Rakor Pencegahan Kekerasan Terhadap Anak dengan Tema Penanggulangan Pekerja Anak Di Provinsi Jawa Tengah Tahun 2024 dibuka oleh Asisten Pemerintahan dan Kesejahteraan Rakyat, Dra. Ema Rachmawati, M.Hum. Mengawali sambutannya, beliau mengatakan bahwa merespons pekerja anak itu perlu kecepatan melihat perkembangan yang terjadi. Merumuskan rencana aksi tidak lagi strategis karena kurangnya kemampuan menangani persoalan. Jalan yang bisa ditempuh adalah pencegahan agar permasalahan pekerja anak tidak terjadi. Beliau menyebutkan bentuk pekerja anak yang ditemui banyak yang mengerjakan dengan system putting out system, mengerjakan di rumah untuk nantinya disetor ke pabrik. Pekerjaan yang masuk dalam sektor informal ini cenderung tidak terlacak karena keberadaannya di dalam rumah, bukan lingkungan industri.

Kepala DP3AP2KB Prov. Jateng, Dra. Retno Sudewi, APT, M.Si., MM. menyampaikan bahwa penanganan pekerja anak bisa juga disinkronkan dengan program Kampung KB.
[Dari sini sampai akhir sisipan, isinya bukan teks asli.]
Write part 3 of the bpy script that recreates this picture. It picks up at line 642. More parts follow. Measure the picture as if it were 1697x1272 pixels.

Bahwa sudah ada Desa Ramah Perempuan dan Peduli Anak yang memiliki indikator untuk penanganan pekerja anak bisa juga dilekatkan dengan program kampung KB. JARAK hadir membagikan sebuah dorongan untuk melakukan penanganan pekerja anak yang sudah dikuatkan dengan banyaknya kebijakan di tingkat nasional. Langkah melakukan program aksi untuk pekerja anak di beberapa sektor juga disampaikan sebagai bentuk pembelajaran merespons temuan pekerja anak. Dengan langkah awal melakukan pendataan di Wonosobo, Beti MC, Direktur Eksekutif JARAK menyampaikan langkah JARAK ke depan untuk mendukung hasil identifikasi di Desa Pulosaren. Menurutnya, penanganan pekerja anak tidak bisa berhenti hanya di pendataan dan kemudian tidak melakukan intevensi apa-apa. Hal ini disampaikan kepada peserta dari wilayah yang ditenggarai mempunyai kerentanan anak tidak sekolah tinggi, yaitu Kabupaten Kebumen, Wonosobo, Magelang, Banjarnegara, dan Banyumas.
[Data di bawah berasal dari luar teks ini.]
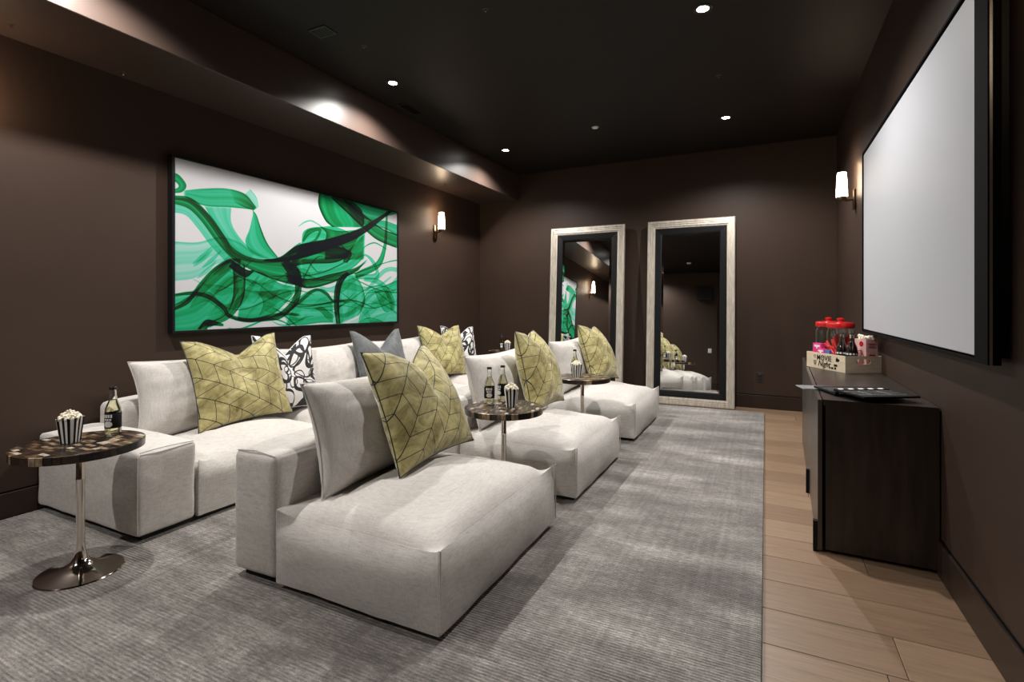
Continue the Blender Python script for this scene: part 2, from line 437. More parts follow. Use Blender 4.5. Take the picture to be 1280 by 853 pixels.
# ------------------------------------------------------------------ artwork
def homog(src, dst):
    A = []
    for (x, y), (u, v) in zip(src, dst):
        A.append([x, y, 1, 0, 0, 0, -u * x, -u * y, -u]); A.append([0, 0, 0, x, y, 1, -v * x, -v * y, -v])
    return np.linalg.svd(np.array(A))[2][-1].reshape(3, 3)
def smoke_image(Wd=1280, Hd=660):
    Hm = homog([(80, 38), (1098, 285), (1095, 785), (78, 825)], [(0, 0), (1, 0), (1, 1), (0, 1)])
    den = np.zeros((Hd, Wd)); rng = np.random.default_rng(5)
    def spl(P, n):
        P = np.array(P, float)
        q = Hm @ np.vstack([P.T, np.ones(len(P))]); P = (q[:2] / q[2]).T
        k = len(P); E = np.vstack([2 * P[0] - P[1], P, 2 * P[-1] - P[-2]])
        t = np.linspace(0, k - 1 - 1e-6, n); i = t.astype(int); f = (t - i)[:, None]
        a, b, c, d = E[i], E[i + 1], E[i + 2], E[i + 3]
        return .5 * (2 * b + (c - a) * f + (2 * a - 5 * b + 4 * c - d) * f * f + (3 * b - a - 3 * c + d) * f ** 3)
    def sheet(A_, B_, d=1., ea=1.5, eb=1.5, w=.07, t0=1., t1=1., streak=.25, nt=1100, ns=420):
        a, b = spl(A_, nt), spl(B_, nt)
        s = np.linspace(0, 1, ns)[None, :, None]
        wob = np.sin(np.linspace(0, 9, nt) + rng.uniform(0, 6))[:, None, None] * .03 * np.sin(s * PI)
        P = a[:, None] * (1 - s - wob) + b[:, None] * (s + wob)
        S = s[..., 0]
        prof = d * (.8 + ea * (.6 * np.exp(-S / w) + 1.1 * np.exp(-S / (w * .25))) + eb * (.6 * np.exp(-(1 - S) / w) + 1.1 * np.exp(-(1 - S) / (w * .25))))
        ph = rng.uniform(0, 6, 4)
        prof = prof * (1 + streak * (np.sin(S * 11 + ph[0]) * .6 + np.sin(S * 23 + ph[1]) * .4 + np.sin(S * 47 + ph[2]) * .3))
        T = np.linspace(0, 1, nt)[:, None]
        prof = prof * (t0 + (t1 - t0) * T)
        prof = prof * np.clip(T / .03, 0, 1) * np.clip((1 - T) / .03, 0, 1)
        X, Y = P[..., 0] * Wd, P[..., 1] * Hd
        dXs, dYs = np.gradient(X, axis=1), np.gradient(Y, axis=1); dXt, dYt = np.gradient(X, axis=0), np.gradient(Y, axis=0)
        area = np.abs(dXs * dYt - dYs * dXt)
        ix, iy = np.floor(X).astype(int), np.floor(Y).astype(int)
        ok = (ix >= 0) & (ix < Wd) & (iy >= 0) & (iy < Hd)
        buf = np.bincount((iy * Wd + ix)[ok], weights=np.minimum(area * prof, 6)[ok], minlength=Wd * Hd).reshape(Hd, Wd)
        den[...] += blur(buf, 1)
    def blur(a, n):
        for _ in range(n):
            a = (np.roll(a, 1, 0) + 2 * a + np.roll(a, -1, 0)) / 4; a = (np.roll(a, 1, 1) + 2 * a + np.roll(a, -1, 1)) / 4
        return a
    def stroke(P, wid, d, **k):
        P = np.array(P, float); T = np.gradient(P, axis=0); Nn = np.stack([-T[:, 1], T[:, 0]], 1); Nn /= np.linalg.norm(Nn, axis=1)[:, None] + 1e-9
        wv = np.interp(np.linspace(0, 1, len(P)), np.linspace(0, 1, len(wid)), wid)[:, None]
        sheet(P - Nn * wv / 2, P + Nn * wv / 2, d, **k)
    # main wave
    sheet([(60, 212), (150, 222), (220, 280), (290, 375), (345, 450), (420, 492), (520, 500), (650, 478)],
          [(60, 245), (140, 268), (200, 325), (270, 420), (345, 500), (450, 560), (560, 602), (680, 628)], 1.5, 1.2, 1.0)
    stroke([(70, 225), (150, 240), (230, 310), (300, 410), (350, 480), (450, 510), (560, 505), (650, 485)], [6, 16, 26, 26, 22, 12, 16, 22], 1.0, ea=.3, eb=.3)
    # halo under the wave
    sheet([(60, 250), (140, 268), (200, 325), (270, 420), (340, 500)], [(60, 285), (130, 300), (185, 360), (245, 440), (320, 520)], .45, .2, 1.2)
    # upper ribbon
    sheet([(120, 190), (220, 180), (320, 180), (400, 205), (450, 265)], [(120, 215), (215, 256), (320, 262), (390, 268), (440, 275)], .85, .6, .8)
    sheet([(330, 180), (400, 205), (452, 268)], [(350, 240), (395, 262), (440, 275)], .9, .6, 1.2, t0=.2, t1=1.6)
    stroke([(410, 190), (440, 225), (455, 265)], [30, 24, 10], .25)
    # falling veil
    sheet([(215, 258), (258, 330), (310, 405), (365, 470), (430, 500)], [(335, 262), (335, 330), (365, 390), (420, 450), (500, 500)], .6, 1.0, .3, t0=.8, t1=1)
    sheet([(430, 275), (450, 300), (470, 360), (500, 430), (552, 498)], [(440, 270), (420, 360), (400, 420), (430, 470), (500, 500)], .75, 2.2, .2, w=.1)
    # top-left leaf
    sheet([(60, 105), (100, 120), (132, 165), (112, 195), (70, 200)], [(60, 150), (85, 150), (100, 168), (90, 180), (60, 185)], 1.3, 1.8, .6)
    # pale mist at left
    sheet([(60, 420), (180, 425), (290, 400), (380, 430), (440, 480)], [(60, 600), (170, 585), (250, 530), (330, 510), (420, 520)], .26, .9, .1, w=.04, streak=.4)
    # top-right navy sheets
    sheet([(738, 190), (735, 250), (765, 320), (800, 352)], [(850, 205), (930, 270), (945, 330), (930, 352)], 1.35, 1.2, .8)
    sheet([(860, 210), (960, 250), (1040, 270), (1110, 285)], [(840, 215), (930, 300), (990, 320), (1050, 300)], 1.1, .8, 1.2)
    stroke([(795, 205), (870, 260), (950, 330), (1020, 385), (1110, 420)], [20, 42, 50, 56, 60], 1.6, ea=1.2, eb=1.6)
    stroke([(960, 330), (1040, 340), (1110, 370)], [20, 34, 44], .8)
    stroke([(1050, 275), (1048, 340), (1040, 440), (1010, 520), (940, 560), (900, 575)], [8, 10, 14, 26, 30, 20], 1.2, ea=1.5, eb=.4)
    # black band crossing
    stroke([(1090, 262), (1020, 310), (950, 360), (880, 395), (780, 430), (650, 465), (560, 500), (480, 505)], [8, 18, 28, 38, 48, 62, 22, 8], 3.0, ea=.25, eb=.25)
    # dark core, knot
    sheet([(650, 430), (740, 425), (860, 400), (935, 370)], [(590, 540), (680, 520), (800, 515), (870, 490)], 1.3, .5, 1.2)
    stroke([(570, 505), (620, 560), (640, 620), (625, 690), (560, 755), (480, 775), (380, 778), (320, 755)], [30, 52, 30, 28, 26, 16, 9, 5], 2.2, ea=.2, eb=.5)
    stroke([(760, 470), (830, 470), (868, 480), (855, 515)], [60, 50, 40, 20], 1.4)
    # green lobe right of centre
    sheet([(655, 430), (670, 370), (740, 352), (830, 370), (950, 360)], [(640, 470), (690, 470), (760, 480), (850, 500), (945, 500)], .75, .8, .1)
    sheet([(660, 600), (760, 590), (880, 545), (945, 490)], [(650, 500), (740, 500), (840, 480), (950, 380)], .8, .6, .7, w=.05)
    sheet([(575, 560), (680, 590), (780, 570), (900, 540), (960, 500)], [(590, 600), (680, 632), (780, 612), (870, 575), (920, 548)], 2.0, .7, 1.0)
    stroke([(590, 490), (620, 460), (660, 440)], [10, 26, 40], .6)
    stroke([(660, 420), (690, 375), (740, 365), (720, 410), (680, 430)], [8, 20, 14, 10, 4], 1.0)
    sheet([(740, 350), (770, 380), (760, 430)], [(800, 345), (880, 380), (850, 400)], .8, 1.5, .5)
    # lower left green mass
    sheet([(60, 720), (170, 650), (240, 570), (320, 505), (360, 520)], [(60, 830), (160, 830), (240, 790), (310, 750), (370, 640)], 1.0, .9, .3, w=.05)
    sheet([(60, 660), (170, 640), (260, 560), (330, 510)], [(60, 720), (200, 660), (250, 620), (340, 540)], .7, .4, 1.5)
    stroke([(60, 735), (140, 690), (200, 610), (260, 545), (330, 508), (380, 515)], [10, 18, 14, 12, 18, 30], 1.9, ea=.8, eb=.4)
    stroke([(70, 665), (150, 655), (230, 670), (300, 720), (330, 760), (430, 778), (560, 750), (650, 755)], [8, 14, 18, 18, 16, 18, 12, 10], 1.6)
    sheet([(340, 515), (345, 590), (340, 680), (305, 755), (200, 795)], [(395, 520), (398, 610), (385, 690), (330, 765), (230, 812)], 1.5, .6, 1.0)
    stroke([(300, 800), (230, 790), (200, 830)], [8, 30, 44], 2.0)
    stroke([(330, 520), (400, 565), (440, 552)], [30, 34, 4], 2.4)
    # bottom centre green
    sheet([(392, 560), (470, 560), (560, 612), (640, 630)], [(360, 770), (430, 780), (530, 745), (610, 670)], .9, .4, .5)
    sheet([(390, 640), (450, 650), (480, 700), (460, 760)], [(520, 690), (560, 640), (600, 640), (610, 660)], .5, 1.0, .2)
    sheet([(620, 690), (700, 640), (760, 640), (800, 690)], [(580, 800), (660, 800), (740, 790), (800, 790)], .75, .4, .4)
    stroke([(580, 750), (650, 690), (720, 640), (770, 660), (800, 690), (860, 690)], [8, 14, 12, 12, 10, 6], 1.4)
    # lower right curls
    sheet([(850, 570), (820, 620), (815, 700), (830, 800)], [(905, 570), (940, 640), (945, 700), (915, 760)], .7, 1.8, .8, w=.05)
    stroke([(870, 560), (828, 610), (815, 700), (822, 800)], [16, 26, 24, 16], 2.2)
    sheet([(1110, 590), (1040, 620), (960, 650), (930, 720), (915, 800)], [(1110, 790), (1060, 790), (1000, 790), (960, 790), (925, 800)], .5, .8, .2)
    sheet([(990, 640), (1010, 690), (1040, 740), (1080, 730)], [(1050, 640), (1060, 660), (1075, 690), (1078, 720)], .5, 1.2, .5)
    stroke([(900, 580), (1000, 575), (990, 520), (950, 480), (900, 500)], [20, 26, 14, 8, 4], .5)
    stroke([(940, 590), (1000, 600), (1040, 630), (1070, 690), (1075, 740)], [14, 22, 22, 24, 16], .5)
    # fine wisps
    for _ in range(22):
        x0, y0 = rng.uniform(90, 980), rng.uniform(540, 790); n = 7; dx = rng.uniform(30, 70); ph = rng.uniform(0, 6); am = rng.uniform(20, 60); sl = rng.uniform(-26, 14)
        wd_ = rng.uniform(3, 7)
        stroke([(x0 + dx * k, y0 + sl * k + am * math.sin(ph + .75 * k)) for k in range(n)], [1.5, wd_, wd_ * .7, wd_, 1.5], rng.uniform(.5, 1.6), ea=.2, eb=.2, nt=500, ns=26)
    for _ in range(6):
        x0, y0 = rng.uniform(640, 960), rng.uniform(340, 560); n = 5; dx = rng.uniform(15, 45); ph = rng.uniform(0, 6); am = rng.uniform(10, 40)
        stroke([(x0 + dx * k, y0 + am * math.sin(ph + 1.1 * k)) for k in range(n)], [1.5, 5, 4, 1.5], rng.uniform(.6, 1.5), ea=.2, eb=.2, nt=400, ns=26)
    for _ in range(30):
        x0, y0 = rng.uniform(120, 1000), rng.uniform(600, 790)
        n = 5; dx = rng.uniform(25, 70); ph = rng.uniform(0, 6); am = rng.uniform(15, 55); sl = rng.uniform(-25, 15)
        pts = [(x0 + dx * k, y0 + sl * k + am * math.sin(ph + 1.1 * k)) for k in range(n)]
        stroke(pts, [3, rng.uniform(8, 34), rng.uniform(14, 50), rng.uniform(8, 30), 4], rng.uniform(.12, .5), ea=rng.uniform(.5, 3), eb=rng.uniform(0, 1), nt=500, ns=160)
    for _ in range(8):
        x0, y0 = rng.uniform(120, 280), rng.uniform(520, 590); pts = [(x0 + 22 * k, y0 - 14 * k - 1.5 * k * k) for k in range(5)]
        stroke(pts, [3, 12, 16, 10, 3], .35, nt=400, ns=80)
    den = blur(den, 1)
    d = den[..., None]
    col = np.array([.50, .495, .515]) * np.exp(-d * np.array([4.8, .37, 1.45]) - .36 * d ** 2) + np.array([.001, .002, .005]) * (1 - np.exp(-d * .8))
    col = np.clip(col, 0, 1)
    img = bpy.data.images.new('smoke_print', Wd, Hd, float_buffer=True)
    img.colorspace_settings.name = 'Linear Rec.709'
    px = np.ones((Hd, Wd, 4), np.float32); px[..., :3] = col[::-1]
    img.pixels.foreach_set(px.ravel()); img.update(); img.pack()
    return img
def mk_print():
    s = N('green_smoke_print'); t = s.n('ShaderNodeTexImage', image=smoke_image(), extension='EXTEND')
    s.l(s.coord('UV'), t.inputs[0]); s.set(Base_Color=t.outputs[0], Roughness=.6, Specular_IOR_Level=.15); return s.m
ay0, ay1, az0, az1 = 2.32, 4.885, 1.062, 2.345
ar = empty('framed_picture', (XL, (ay0 + ay1) / 2, az0), 'wide framed print of green and black smoke on the left wall', 'picture')
bm = bmesh.new(); uvl = bm.loops.layers.uv.new('UVMap')
hw = (ay1 - ay0) / 2; hh = az1 - az0
vs = [bm.verts.new(p) for p in ((.052, -hw, 0), (.052, hw, 0), (.052, hw, hh), (.052, -hw, hh))]
f = bm.faces.new(vs)
for lp, uv in zip(f.loops, ((0, 0), (1, 0), (1, 1), (0, 1))): lp[uvl].uv = uv
obj('print', bm, mk_print(), ar, smooth=False)
obj('backing', B(.001, -hw, 0, .050, hw, hh), M['black'], ar, smooth=False)
fw = .02
for a in ((-hw - fw, -fw, hw + fw, 0), (-hw - fw, hh, hw + fw, hh + fw), (-hw - fw, 0, -hw, hh), (hw, 0, hw + fw, hh)):
    obj('frame_bar', B(.001, a[0], a[1], .062, a[2], a[3], bev=.002, seg=1), M['black'], ar, smooth=False)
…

Sesi selanjutnya difasilitasi oleh Gunarto Taslim, konsultan ahli dari Lembaga Pengkajian dan Pengembangan Sumberdaya Pembangunan Semarang/ LPPSPS yang menyampaikan kebijakan penanganan pekerja anak sesuai dengan arah Tujuan Pembangunan Berkelanjutan pada poin 8.7. Kebijakan nasional ini seharusnya didukung oleh rencana kerja di daerah, disesuaikan dengan kode rekening sesuai Kemendagri. Permasalahan yang sering terjadi adalah tidak diusulkannya kegiatan untuk pekerja anak dan memasukkan di kode rekening yang sesuai.

Dalam rangka mendiskusikan rencana tindak lanjut, Gunarto meminta seluruh perwakilan peserta menjawab pertanyaan yang diminta dan mensharingkan secara langsung.
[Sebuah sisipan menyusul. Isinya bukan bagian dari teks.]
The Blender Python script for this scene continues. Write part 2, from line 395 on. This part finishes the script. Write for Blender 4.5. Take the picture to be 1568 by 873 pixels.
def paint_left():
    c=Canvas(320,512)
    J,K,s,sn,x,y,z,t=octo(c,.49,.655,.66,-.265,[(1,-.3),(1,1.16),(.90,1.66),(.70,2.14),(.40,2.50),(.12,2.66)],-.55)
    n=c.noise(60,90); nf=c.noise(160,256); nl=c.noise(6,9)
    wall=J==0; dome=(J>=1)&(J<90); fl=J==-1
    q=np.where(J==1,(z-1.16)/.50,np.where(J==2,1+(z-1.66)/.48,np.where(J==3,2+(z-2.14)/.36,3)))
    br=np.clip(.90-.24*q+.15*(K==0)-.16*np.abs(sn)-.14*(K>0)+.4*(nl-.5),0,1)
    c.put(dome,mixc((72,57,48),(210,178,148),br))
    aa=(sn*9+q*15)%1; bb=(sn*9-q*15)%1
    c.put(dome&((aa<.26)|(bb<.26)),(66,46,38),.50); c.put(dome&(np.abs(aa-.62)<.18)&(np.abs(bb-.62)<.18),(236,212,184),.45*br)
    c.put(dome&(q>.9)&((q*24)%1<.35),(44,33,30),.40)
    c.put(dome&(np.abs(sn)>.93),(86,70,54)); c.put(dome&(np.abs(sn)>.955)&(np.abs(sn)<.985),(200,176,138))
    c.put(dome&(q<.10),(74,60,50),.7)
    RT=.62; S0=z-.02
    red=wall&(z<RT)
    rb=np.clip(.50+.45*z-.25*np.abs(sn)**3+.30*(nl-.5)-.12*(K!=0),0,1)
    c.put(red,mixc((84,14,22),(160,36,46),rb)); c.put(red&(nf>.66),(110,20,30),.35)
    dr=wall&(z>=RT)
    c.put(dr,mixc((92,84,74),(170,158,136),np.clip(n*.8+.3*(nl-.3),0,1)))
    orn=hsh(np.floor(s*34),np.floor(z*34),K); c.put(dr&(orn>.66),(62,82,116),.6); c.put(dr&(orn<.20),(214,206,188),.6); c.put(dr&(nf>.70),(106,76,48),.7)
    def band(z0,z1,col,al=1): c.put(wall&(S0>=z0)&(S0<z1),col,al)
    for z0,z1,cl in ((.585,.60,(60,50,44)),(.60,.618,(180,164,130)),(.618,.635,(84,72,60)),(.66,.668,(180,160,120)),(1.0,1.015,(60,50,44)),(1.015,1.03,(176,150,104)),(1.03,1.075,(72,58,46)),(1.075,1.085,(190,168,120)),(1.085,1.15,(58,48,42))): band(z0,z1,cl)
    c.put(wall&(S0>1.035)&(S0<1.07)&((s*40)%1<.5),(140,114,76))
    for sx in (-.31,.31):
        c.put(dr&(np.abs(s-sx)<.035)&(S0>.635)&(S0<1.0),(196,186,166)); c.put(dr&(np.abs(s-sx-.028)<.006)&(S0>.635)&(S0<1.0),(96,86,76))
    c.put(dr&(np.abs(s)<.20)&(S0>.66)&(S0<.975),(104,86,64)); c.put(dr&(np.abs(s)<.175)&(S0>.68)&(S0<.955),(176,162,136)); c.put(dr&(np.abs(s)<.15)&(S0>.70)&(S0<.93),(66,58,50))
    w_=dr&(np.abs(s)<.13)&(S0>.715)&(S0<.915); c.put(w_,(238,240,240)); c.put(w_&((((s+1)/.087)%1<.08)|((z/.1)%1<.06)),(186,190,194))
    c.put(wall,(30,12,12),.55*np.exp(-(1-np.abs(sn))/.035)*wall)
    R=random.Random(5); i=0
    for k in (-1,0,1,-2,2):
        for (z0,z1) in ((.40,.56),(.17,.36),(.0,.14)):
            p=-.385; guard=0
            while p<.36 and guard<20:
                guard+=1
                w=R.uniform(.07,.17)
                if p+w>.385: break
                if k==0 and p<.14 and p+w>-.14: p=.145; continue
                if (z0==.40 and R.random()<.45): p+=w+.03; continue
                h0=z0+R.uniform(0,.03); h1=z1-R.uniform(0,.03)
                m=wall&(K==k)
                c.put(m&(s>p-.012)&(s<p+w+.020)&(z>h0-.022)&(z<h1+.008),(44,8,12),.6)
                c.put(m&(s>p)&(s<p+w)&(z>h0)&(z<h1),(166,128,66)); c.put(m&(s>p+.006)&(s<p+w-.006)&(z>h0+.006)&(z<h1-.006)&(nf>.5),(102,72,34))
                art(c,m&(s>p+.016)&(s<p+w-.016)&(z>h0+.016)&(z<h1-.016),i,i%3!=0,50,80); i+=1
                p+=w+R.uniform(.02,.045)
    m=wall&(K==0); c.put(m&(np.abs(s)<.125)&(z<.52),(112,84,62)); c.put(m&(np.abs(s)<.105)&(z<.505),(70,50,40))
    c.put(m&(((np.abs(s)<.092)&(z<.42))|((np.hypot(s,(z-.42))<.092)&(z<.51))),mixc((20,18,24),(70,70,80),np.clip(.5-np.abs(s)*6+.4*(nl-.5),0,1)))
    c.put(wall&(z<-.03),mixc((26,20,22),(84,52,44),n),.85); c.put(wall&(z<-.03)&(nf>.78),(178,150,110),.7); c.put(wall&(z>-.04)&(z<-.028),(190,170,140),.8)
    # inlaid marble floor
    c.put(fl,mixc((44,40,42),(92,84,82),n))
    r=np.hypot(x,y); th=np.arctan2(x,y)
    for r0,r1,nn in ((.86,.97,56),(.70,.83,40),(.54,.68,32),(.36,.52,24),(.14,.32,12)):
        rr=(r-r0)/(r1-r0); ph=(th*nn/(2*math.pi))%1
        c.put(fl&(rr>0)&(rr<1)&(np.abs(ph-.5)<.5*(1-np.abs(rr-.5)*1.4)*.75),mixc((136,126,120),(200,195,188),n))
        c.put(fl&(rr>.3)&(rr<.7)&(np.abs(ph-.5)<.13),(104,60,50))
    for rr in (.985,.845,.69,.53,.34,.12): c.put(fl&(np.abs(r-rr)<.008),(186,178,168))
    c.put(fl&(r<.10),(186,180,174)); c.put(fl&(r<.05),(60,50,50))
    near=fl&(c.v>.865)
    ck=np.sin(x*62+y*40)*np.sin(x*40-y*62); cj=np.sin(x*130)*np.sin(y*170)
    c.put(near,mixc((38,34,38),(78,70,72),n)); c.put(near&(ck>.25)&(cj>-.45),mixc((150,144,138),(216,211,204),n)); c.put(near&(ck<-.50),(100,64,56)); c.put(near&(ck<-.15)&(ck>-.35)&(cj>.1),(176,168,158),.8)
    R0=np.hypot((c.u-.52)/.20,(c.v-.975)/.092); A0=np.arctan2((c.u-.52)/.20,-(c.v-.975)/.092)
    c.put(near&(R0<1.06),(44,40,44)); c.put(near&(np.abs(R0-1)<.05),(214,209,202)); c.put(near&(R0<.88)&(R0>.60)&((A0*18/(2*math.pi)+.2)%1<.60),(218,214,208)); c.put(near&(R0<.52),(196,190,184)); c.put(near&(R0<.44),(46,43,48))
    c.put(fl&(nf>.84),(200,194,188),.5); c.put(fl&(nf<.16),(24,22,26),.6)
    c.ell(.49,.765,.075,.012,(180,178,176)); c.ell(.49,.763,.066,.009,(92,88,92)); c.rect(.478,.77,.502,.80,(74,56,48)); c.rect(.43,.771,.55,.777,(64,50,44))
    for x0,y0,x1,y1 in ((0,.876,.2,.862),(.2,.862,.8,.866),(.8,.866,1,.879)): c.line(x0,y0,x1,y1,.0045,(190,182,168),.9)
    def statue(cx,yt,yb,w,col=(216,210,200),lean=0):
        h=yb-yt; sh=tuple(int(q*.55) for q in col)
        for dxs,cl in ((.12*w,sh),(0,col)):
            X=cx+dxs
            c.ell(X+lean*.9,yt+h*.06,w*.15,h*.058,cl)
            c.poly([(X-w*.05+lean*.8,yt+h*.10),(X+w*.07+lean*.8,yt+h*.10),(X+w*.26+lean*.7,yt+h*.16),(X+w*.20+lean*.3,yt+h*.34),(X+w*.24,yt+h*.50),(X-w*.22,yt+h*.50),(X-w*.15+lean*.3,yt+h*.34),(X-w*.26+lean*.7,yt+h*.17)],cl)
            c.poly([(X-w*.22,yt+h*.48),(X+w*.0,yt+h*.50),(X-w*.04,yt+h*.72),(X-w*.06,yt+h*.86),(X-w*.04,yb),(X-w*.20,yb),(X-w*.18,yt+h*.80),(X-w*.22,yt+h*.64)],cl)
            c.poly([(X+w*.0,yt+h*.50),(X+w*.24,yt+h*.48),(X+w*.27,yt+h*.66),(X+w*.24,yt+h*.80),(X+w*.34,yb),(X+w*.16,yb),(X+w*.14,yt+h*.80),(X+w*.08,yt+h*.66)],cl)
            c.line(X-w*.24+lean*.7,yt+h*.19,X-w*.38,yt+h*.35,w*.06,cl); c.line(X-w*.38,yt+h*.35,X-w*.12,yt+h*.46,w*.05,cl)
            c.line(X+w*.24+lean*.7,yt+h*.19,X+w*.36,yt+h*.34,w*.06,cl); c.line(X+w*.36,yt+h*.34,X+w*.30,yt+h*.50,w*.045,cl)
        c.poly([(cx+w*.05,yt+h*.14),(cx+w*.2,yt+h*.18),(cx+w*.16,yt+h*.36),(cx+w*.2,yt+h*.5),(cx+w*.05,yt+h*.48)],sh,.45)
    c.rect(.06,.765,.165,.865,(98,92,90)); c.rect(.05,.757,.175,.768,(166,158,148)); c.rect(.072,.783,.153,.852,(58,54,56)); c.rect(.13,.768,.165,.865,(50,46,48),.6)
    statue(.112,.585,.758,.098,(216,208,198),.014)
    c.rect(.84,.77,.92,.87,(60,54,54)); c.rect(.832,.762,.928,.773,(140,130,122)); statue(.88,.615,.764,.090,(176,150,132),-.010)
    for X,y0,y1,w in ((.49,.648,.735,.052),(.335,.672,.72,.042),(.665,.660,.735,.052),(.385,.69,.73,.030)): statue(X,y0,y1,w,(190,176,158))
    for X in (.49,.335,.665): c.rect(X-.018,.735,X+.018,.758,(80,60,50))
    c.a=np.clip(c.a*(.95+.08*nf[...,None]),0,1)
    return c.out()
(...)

Kabupaten Banjarnegara telah melakukan penarikan pekerja anak selama dua tahun terakhir dibantu oleh pendamping PKH dan berhasil mengembalikan anak-anak ke Pendidikan. Dukungan dari Baznas dan CSR sangat membantu proses pengembalian pekerja anak ke pendidikan. Dinas juga memberikan pelatihan kerja kepada orang tua sebagai bentuk penguatan ekonomi keluarga. Kabupaten Wonosobo yang waktu lalu dibantu JARAK melakukan pendataan pekerja anak di Desa Pulosaren perlu melakukan validasi data agar didapatkan informasi yang tepat. Langkah menyelesaikan persoalan anak tidak sekolah sudah dimulai dari data yang ada dan telah berkolaborasi dengan Dinas Pendidikan, Sosial dan Naker.

Kabupaten Kebumen yang juga mempunya data ATS tinggi telah mencoba pendekatan Desa Ramah Perempuan dan Peduli Anak di beberapa desanya. Disebutkan ada wilayah desa yang merupakan industri pabrik genteng.

Kabupaten Magelang juga telah berupaya mengatasi permasalahan anak seperti anak tidak sekolah dan dispensasi nikah. Sudah ada 260 desa yang dilaunching menjadi Kampung KB dan bisa mendukung data pekerja anak. Daearahnya mempunyai target 1000 anak kembali ke sekolah.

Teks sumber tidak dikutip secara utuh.